▸ **WHAT IS NEEDED**
Write the material out again in full, exactly.

▸ **SUPPLIED RECORDS**
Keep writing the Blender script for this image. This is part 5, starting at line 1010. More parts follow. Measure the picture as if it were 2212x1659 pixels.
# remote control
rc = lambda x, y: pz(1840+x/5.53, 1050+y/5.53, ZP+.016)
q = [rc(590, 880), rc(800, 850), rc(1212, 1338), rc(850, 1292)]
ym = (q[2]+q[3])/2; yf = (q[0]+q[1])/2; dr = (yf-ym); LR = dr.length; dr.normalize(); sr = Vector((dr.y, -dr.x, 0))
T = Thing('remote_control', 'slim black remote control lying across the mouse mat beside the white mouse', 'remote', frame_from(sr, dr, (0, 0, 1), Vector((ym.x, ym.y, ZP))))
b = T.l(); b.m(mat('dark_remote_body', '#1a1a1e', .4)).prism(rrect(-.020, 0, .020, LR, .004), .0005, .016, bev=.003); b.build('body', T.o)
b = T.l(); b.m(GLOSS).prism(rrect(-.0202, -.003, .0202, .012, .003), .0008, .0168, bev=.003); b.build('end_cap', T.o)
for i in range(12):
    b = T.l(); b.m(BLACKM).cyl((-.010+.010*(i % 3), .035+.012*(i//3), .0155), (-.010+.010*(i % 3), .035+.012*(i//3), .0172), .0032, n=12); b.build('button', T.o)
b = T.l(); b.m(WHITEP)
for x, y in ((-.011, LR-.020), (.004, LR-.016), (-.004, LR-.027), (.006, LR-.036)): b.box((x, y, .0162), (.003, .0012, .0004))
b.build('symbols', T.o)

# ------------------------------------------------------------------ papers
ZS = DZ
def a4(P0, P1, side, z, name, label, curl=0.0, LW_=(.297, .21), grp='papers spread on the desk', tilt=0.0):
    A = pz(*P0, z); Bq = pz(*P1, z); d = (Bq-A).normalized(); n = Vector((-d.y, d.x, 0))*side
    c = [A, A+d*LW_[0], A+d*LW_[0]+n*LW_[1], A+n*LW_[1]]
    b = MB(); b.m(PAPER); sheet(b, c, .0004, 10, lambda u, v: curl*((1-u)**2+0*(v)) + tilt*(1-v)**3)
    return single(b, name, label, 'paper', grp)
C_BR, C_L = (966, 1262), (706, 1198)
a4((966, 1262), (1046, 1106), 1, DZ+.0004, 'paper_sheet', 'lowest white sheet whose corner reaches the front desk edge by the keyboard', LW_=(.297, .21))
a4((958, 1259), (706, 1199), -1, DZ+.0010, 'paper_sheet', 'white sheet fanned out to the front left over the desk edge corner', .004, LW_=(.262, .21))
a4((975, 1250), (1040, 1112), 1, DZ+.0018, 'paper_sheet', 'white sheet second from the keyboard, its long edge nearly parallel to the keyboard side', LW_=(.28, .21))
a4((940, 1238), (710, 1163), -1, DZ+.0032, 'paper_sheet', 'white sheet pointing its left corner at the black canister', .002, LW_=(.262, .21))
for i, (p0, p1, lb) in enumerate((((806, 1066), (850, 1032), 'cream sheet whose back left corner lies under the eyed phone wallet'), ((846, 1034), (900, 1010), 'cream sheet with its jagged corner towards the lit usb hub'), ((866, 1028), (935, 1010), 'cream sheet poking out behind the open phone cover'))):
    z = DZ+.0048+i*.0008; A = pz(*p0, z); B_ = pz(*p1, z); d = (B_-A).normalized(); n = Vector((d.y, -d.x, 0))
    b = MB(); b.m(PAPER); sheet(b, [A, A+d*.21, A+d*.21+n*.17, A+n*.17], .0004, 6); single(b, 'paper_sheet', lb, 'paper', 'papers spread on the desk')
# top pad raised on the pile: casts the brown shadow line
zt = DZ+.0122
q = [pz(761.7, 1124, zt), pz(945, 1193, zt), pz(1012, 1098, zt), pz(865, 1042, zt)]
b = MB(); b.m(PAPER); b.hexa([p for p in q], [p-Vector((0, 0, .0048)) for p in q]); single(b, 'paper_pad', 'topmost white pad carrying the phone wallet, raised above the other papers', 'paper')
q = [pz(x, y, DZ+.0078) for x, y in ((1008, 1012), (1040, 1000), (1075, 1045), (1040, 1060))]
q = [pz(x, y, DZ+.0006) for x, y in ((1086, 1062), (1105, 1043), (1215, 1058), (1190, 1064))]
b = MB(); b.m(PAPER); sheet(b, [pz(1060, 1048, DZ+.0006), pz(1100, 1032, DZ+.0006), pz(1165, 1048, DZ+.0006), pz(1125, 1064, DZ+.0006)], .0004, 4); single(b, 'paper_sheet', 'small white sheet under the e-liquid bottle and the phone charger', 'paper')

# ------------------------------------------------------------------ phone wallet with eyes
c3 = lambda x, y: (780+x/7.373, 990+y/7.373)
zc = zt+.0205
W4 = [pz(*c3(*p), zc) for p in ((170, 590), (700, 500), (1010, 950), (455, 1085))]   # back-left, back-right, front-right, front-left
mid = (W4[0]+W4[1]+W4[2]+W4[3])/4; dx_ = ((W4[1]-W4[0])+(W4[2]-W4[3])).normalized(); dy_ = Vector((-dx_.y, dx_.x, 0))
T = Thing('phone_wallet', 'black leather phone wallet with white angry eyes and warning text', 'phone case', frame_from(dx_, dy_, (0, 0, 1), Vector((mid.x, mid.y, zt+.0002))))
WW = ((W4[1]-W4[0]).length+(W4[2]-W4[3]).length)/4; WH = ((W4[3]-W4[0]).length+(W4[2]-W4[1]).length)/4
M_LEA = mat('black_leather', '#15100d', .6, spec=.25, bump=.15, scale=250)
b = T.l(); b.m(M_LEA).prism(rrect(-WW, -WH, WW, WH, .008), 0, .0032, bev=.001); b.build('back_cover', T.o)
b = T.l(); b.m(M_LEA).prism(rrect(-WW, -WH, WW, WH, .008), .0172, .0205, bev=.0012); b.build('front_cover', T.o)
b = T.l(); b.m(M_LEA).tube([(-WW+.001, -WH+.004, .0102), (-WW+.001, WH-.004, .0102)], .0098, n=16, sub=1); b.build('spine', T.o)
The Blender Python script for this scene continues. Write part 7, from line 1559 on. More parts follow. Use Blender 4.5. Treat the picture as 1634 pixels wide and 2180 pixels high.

▸ **WRITTEN SOLUTION**
Keep writing the Blender script for this image. This is part 5, starting at line 1010. More parts follow. Measure the picture as if it were 2212x1659 pixels.
# remote control
rc = lambda x, y: pz(1840+x/5.53, 1050+y/5.53, ZP+.016)
q = [rc(590, 880), rc(800, 850), rc(1212, 1338), rc(850, 1292)]
ym = (q[2]+q[3])/2; yf = (q[0]+q[1])/2; dr = (yf-ym); LR = dr.length; dr.normalize(); sr = Vector((dr.y, -dr.x, 0))
T = Thing('remote_control', 'slim black remote control lying across the mouse mat beside the white mouse', 'remote', frame_from(sr, dr, (0, 0, 1), Vector((ym.x, ym.y, ZP))))
b = T.l(); b.m(mat('dark_remote_body', '#1a1a1e', .4)).prism(rrect(-.020, 0, .020, LR, .004), .0005, .016, bev=.003); b.build('body', T.o)
b = T.l(); b.m(GLOSS).prism(rrect(-.0202, -.003, .0202, .012, .003), .0008, .0168, bev=.003); b.build('end_cap', T.o)
for i in range(12):
    b = T.l(); b.m(BLACKM).cyl((-.010+.010*(i % 3), .035+.012*(i//3), .0155), (-.010+.010*(i % 3), .035+.012*(i//3), .0172), .0032, n=12); b.build('button', T.o)
b = T.l(); b.m(WHITEP)
for x, y in ((-.011, LR-.020), (.004, LR-.016), (-.004, LR-.027), (.006, LR-.036)): b.box((x, y, .0162), (.003, .0012, .0004))
b.build('symbols', T.o)

# ------------------------------------------------------------------ papers
ZS = DZ
def a4(P0, P1, side, z, name, label, curl=0.0, LW_=(.297, .21), grp='papers spread on the desk', tilt=0.0):
    A = pz(*P0, z); Bq = pz(*P1, z); d = (Bq-A).normalized(); n = Vector((-d.y, d.x, 0))*side
    c = [A, A+d*LW_[0], A+d*LW_[0]+n*LW_[1], A+n*LW_[1]]
    b = MB(); b.m(PAPER); sheet(b, c, .0004, 10, lambda u, v: curl*((1-u)**2+0*(v)) + tilt*(1-v)**3)
    return single(b, name, label, 'paper', grp)
C_BR, C_L = (966, 1262), (706, 1198)
a4((966, 1262), (1046, 1106), 1, DZ+.0004, 'paper_sheet', 'lowest white sheet whose corner reaches the front desk edge by the keyboard', LW_=(.297, .21))
a4((958, 1259), (706, 1199), -1, DZ+.0010, 'paper_sheet', 'white sheet fanned out to the front left over the desk edge corner', .004, LW_=(.262, .21))
a4((975, 1250), (1040, 1112), 1, DZ+.0018, 'paper_sheet', 'white sheet second from the keyboard, its long edge nearly parallel to the keyboard side', LW_=(.28, .21))
a4((940, 1238), (710, 1163), -1, DZ+.0032, 'paper_sheet', 'white sheet pointing its left corner at the black canister', .002, LW_=(.262, .21))
for i, (p0, p1, lb) in enumerate((((806, 1066), (850, 1032), 'cream sheet whose back left corner lies under the eyed phone wallet'), ((846, 1034), (900, 1010), 'cream sheet with its jagged corner towards the lit usb hub'), ((866, 1028), (935, 1010), 'cream sheet poking out behind the open phone cover'))):
    z = DZ+.0048+i*.0008; A = pz(*p0, z); B_ = pz(*p1, z); d = (B_-A).normalized(); n = Vector((d.y, -d.x, 0))
    b = MB(); b.m(PAPER); sheet(b, [A, A+d*.21, A+d*.21+n*.17, A+n*.17], .0004, 6); single(b, 'paper_sheet', lb, 'paper', 'papers spread on the desk')
# top pad raised on the pile: casts the brown shadow line
zt = DZ+.0122
q = [pz(761.7, 1124, zt), pz(945, 1193, zt), pz(1012, 1098, zt), pz(865, 1042, zt)]
b = MB(); b.m(PAPER); b.hexa([p for p in q], [p-Vector((0, 0, .0048)) for p in q]); single(b, 'paper_pad', 'topmost white pad carrying the phone wallet, raised above the other papers', 'paper')
q = [pz(x, y, DZ+.0078) for x, y in ((1008, 1012), (1040, 1000), (1075, 1045), (1040, 1060))]
q = [pz(x, y, DZ+.0006) for x, y in ((1086, 1062), (1105, 1043), (1215, 1058), (1190, 1064))]
b = MB(); b.m(PAPER); sheet(b, [pz(1060, 1048, DZ+.0006), pz(1100, 1032, DZ+.0006), pz(1165, 1048, DZ+.0006), pz(1125, 1064, DZ+.0006)], .0004, 4); single(b, 'paper_sheet', 'small white sheet under the e-liquid bottle and the phone charger', 'paper')

# ------------------------------------------------------------------ phone wallet with eyes
c3 = lambda x, y: (780+x/7.373, 990+y/7.373)
zc = zt+.0205
W4 = [pz(*c3(*p), zc) for p in ((170, 590), (700, 500), (1010, 950), (455, 1085))]   # back-left, back-right, front-right, front-left
mid = (W4[0]+W4[1]+W4[2]+W4[3])/4; dx_ = ((W4[1]-W4[0])+(W4[2]-W4[3])).normalized(); dy_ = Vector((-dx_.y, dx_.x, 0))
T = Thing('phone_wallet', 'black leather phone wallet with white angry eyes and warning text', 'phone case', frame_from(dx_, dy_, (0, 0, 1), Vector((mid.x, mid.y, zt+.0002))))
WW = ((W4[1]-W4[0]).length+(W4[2]-W4[3]).length)/4; WH = ((W4[3]-W4[0]).length+(W4[2]-W4[1]).length)/4
M_LEA = mat('black_leather', '#15100d', .6, spec=.25, bump=.15, scale=250)
b = T.l(); b.m(M_LEA).prism(rrect(-WW, -WH, WW, WH, .008), 0, .0032, bev=.001); b.build('back_cover', T.o)
b = T.l(); b.m(M_LEA).prism(rrect(-WW, -WH, WW, WH, .008), .0172, .0205, bev=.0012); b.build('front_cover', T.o)
b = T.l(); b.m(M_LEA).tube([(-WW+.001, -WH+.004, .0102), (-WW+.001, WH-.004, .0102)], .0098, n=16, sub=1); b.build('spine', T.o)
The Blender Python script for this scene continues. Write part 7, from line 1559 on. More parts follow. Use Blender 4.5. Treat the picture as 1634 pixels wide and 2180 pixels high.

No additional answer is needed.